Hong Kong primeiro, Macau agora
O Governo chinês não aceitará nada mais do que a propaganda assumidamente pró-Pequim, impedindo qualquer liberdade de escrutínio.
Era previsível que as autoridades chinesas não deixassem escapar a oportunidade de aplicar a Macau a receita que aplicaram a Hong Kong. A lei de segurança nacional, ao abrigo da qual se tentou acabar de vez com a autonomia de Hong Kong, perseguindo e prendendo qualquer voz dissonante, foi aplaudida pelas autoridades da Região Administrativa Especial de Macau em Julho passado. Está mais do que visto que o regime “um país, dois sistemas” se funde, irremediavelmente, num só, num exercício bulímico que tudo fará para engolir Taiwan assim que possível.
O rolo compressor da autocracia chinesa não deixa nada incólume, muito particularmente a liberdade de imprensa que ainda existe nas regiões administrativas de Macau e de Hong Kong, sob constante ataque, quer pela epidemia de informação falsa, quer porque o actual contexto de restrições a nível mundial é um pretexto para travar o jornalismo isento.
Quando as autoridades macaenses reúnem no mesmo local dezenas de jornalistas, entre os quais muitos portugueses da estação pública do território, para lhes comunicar que o que noticiam deve ter uma preocupação patriótica isso é tudo menos informação. Quando esses jornalistas são confrontados entre terem de escolher não publicarem notícias desagradáveis para o poder e o despedimento por justa causa isso é censura. O sinal está dado. A apatia e o silêncio tornarão tudo mais fácil e rápido.
Nada de novo a Oriente: a organização Repórteres sem Fronteiras classifica o regime chinês como aquele que detém mais jornalistas no mundo inteiro, o acesso digital à maioria dos meios de comunicação estrangeiros está bloqueado, os correspondentes são expulsos com frequência, e a imprensa nacional não justifica que seja classificada como tal. A advogada e jornalista independente que reportou o surto de Whuan continua presa.

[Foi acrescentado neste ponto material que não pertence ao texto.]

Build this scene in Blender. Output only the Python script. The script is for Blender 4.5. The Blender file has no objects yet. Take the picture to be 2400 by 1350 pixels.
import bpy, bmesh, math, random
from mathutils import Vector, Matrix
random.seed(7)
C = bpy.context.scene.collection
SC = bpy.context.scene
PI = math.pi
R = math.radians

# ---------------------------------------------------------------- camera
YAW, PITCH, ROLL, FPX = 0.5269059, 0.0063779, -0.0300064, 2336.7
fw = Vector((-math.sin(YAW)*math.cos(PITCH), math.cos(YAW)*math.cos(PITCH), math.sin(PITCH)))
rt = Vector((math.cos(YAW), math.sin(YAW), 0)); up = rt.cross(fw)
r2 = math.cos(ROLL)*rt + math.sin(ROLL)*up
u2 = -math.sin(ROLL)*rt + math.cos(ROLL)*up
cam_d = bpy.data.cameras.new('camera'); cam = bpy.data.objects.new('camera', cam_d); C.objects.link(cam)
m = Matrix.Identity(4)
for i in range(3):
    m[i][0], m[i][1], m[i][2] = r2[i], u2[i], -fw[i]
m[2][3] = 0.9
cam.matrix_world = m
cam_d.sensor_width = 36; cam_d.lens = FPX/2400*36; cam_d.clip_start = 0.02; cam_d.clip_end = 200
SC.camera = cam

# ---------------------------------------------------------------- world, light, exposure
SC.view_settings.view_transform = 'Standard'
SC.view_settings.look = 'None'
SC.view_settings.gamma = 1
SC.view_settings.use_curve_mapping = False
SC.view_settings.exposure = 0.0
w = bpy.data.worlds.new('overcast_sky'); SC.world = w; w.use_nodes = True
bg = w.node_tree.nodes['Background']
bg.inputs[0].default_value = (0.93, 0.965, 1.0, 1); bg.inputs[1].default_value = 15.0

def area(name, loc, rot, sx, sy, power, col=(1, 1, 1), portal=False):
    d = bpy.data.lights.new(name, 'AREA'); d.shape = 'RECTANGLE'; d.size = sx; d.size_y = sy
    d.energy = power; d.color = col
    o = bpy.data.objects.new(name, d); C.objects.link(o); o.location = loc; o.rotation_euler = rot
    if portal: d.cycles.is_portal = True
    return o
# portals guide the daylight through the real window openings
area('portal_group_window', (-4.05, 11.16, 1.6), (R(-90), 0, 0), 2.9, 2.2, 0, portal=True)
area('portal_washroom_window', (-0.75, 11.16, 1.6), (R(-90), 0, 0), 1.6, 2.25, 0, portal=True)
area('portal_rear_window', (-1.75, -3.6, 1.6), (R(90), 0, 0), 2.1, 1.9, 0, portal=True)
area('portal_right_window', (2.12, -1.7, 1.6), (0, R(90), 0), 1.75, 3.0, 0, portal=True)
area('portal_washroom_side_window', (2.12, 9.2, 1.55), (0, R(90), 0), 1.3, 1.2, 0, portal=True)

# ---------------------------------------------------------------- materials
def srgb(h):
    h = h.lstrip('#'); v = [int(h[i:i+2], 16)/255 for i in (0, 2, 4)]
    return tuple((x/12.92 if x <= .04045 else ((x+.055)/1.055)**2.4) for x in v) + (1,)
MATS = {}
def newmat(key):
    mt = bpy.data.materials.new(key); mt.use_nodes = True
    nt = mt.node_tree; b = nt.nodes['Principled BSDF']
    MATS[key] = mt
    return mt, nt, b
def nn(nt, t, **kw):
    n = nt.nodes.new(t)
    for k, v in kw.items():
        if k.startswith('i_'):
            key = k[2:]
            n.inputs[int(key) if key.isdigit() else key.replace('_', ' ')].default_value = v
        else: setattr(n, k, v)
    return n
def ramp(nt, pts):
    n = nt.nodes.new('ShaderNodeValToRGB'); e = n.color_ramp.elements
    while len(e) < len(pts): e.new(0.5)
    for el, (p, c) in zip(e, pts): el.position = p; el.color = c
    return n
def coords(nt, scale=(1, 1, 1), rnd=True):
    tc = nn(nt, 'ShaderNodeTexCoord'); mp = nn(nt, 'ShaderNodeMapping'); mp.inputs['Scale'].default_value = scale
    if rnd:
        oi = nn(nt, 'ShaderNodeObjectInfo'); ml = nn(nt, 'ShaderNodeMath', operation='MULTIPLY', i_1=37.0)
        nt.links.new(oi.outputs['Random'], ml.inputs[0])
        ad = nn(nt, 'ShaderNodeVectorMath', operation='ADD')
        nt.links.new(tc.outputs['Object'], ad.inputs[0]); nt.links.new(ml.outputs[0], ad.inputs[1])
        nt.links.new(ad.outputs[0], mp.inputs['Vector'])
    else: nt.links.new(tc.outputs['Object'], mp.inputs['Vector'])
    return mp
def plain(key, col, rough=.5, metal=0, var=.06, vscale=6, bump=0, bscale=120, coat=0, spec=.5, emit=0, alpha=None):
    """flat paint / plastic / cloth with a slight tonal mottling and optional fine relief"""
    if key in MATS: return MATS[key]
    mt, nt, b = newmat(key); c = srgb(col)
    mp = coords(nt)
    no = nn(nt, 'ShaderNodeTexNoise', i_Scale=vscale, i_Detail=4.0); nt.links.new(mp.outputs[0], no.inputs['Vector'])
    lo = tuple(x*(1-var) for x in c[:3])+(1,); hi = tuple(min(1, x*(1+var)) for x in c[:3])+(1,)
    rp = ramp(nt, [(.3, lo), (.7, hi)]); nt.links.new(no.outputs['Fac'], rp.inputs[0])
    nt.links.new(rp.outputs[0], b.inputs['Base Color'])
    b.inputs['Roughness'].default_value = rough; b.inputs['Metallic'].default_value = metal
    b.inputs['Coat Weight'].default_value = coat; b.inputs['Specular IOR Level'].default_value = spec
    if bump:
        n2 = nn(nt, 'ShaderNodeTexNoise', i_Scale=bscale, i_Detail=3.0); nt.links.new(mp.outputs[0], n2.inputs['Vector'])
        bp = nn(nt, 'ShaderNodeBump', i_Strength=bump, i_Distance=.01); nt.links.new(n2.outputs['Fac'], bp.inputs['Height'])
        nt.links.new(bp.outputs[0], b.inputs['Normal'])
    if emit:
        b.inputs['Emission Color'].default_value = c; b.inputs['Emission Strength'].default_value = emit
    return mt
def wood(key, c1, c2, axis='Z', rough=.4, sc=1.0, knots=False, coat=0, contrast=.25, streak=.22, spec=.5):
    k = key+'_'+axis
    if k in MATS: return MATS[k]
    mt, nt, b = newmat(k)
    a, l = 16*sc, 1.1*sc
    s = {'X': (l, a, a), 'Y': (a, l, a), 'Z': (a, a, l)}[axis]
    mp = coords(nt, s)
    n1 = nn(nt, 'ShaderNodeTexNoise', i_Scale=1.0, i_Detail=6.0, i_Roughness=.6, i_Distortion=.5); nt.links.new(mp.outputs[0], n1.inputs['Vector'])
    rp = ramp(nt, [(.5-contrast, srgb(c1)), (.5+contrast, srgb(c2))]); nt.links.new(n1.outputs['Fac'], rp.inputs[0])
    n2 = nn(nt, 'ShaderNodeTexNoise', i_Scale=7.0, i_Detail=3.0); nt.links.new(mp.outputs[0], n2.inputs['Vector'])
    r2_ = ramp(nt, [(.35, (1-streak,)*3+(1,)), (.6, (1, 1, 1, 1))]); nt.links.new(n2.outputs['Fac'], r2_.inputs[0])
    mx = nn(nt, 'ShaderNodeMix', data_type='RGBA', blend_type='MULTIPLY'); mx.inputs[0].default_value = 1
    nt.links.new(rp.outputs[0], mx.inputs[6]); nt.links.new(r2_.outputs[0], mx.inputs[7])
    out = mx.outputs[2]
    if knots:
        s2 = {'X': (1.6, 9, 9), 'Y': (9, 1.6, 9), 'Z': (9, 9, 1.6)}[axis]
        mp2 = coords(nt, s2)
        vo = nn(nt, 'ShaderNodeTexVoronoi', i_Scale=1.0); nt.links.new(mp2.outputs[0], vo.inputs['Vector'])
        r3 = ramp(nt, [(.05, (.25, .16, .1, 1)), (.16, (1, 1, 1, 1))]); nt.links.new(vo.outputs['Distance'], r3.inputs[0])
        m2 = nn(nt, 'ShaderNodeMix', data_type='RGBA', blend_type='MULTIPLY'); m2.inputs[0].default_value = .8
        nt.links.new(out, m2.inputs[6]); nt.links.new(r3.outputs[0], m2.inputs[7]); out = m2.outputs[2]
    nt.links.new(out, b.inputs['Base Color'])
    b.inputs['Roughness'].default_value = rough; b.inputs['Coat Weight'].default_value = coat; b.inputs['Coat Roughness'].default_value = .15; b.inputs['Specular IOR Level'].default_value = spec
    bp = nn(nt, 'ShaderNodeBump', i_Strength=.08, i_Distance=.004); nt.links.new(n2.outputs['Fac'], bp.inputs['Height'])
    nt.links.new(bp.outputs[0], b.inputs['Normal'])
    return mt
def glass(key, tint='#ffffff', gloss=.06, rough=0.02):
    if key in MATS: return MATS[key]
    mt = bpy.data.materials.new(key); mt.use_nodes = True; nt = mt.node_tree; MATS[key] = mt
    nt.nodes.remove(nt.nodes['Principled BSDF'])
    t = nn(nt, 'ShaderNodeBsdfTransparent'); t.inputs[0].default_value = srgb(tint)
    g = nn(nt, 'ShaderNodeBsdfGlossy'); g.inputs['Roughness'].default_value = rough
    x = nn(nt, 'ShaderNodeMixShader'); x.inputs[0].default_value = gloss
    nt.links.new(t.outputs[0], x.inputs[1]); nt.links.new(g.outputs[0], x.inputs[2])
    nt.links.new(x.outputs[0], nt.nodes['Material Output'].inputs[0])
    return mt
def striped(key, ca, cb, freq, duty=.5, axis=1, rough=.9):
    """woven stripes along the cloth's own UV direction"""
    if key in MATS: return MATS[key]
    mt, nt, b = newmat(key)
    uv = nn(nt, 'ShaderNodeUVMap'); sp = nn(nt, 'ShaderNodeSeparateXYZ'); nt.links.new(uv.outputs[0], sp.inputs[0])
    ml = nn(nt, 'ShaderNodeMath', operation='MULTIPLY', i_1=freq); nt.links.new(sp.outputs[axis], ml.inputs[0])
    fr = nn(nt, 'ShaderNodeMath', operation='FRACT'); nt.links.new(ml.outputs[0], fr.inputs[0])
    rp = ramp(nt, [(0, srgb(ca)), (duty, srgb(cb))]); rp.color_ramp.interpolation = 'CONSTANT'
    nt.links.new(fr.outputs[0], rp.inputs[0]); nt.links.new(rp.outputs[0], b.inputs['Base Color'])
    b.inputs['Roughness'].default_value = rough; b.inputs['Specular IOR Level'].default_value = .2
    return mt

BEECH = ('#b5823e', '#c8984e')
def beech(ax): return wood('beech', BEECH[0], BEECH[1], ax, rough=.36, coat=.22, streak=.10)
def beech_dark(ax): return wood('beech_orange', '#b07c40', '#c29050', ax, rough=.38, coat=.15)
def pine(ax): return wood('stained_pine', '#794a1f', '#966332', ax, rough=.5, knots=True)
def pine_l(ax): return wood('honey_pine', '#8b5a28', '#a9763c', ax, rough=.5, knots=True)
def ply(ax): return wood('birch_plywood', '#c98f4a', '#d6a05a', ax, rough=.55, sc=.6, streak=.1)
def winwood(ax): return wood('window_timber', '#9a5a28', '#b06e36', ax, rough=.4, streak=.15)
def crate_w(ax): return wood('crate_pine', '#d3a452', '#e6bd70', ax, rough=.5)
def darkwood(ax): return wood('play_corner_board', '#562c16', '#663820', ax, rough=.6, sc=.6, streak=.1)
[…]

O Governo chinês não aceitará nada mais do que a propaganda assumidamente pró-Pequim, impedindo qualquer liberdade de escrutínio. Acontece que, desta vez, há jornalistas portugueses envolvidos, profissionais num território outrora português, cuja Lei Básica, acordada entre os dois países, prevê a liberdade de imprensa. Falta saber se, como diz o advogado Jorge Meneses, “Portugal não desligou a luz quando fechou a porta.” Se a qualidade da democracia depende também da qualidade da imprensa, a qualidade da autocracia só depende da sua desfaçatez. É por isso que a qualidade da sua autocracia é “excelente”. Nesta luta, não restam dúvidas: no final quem ganha é a China.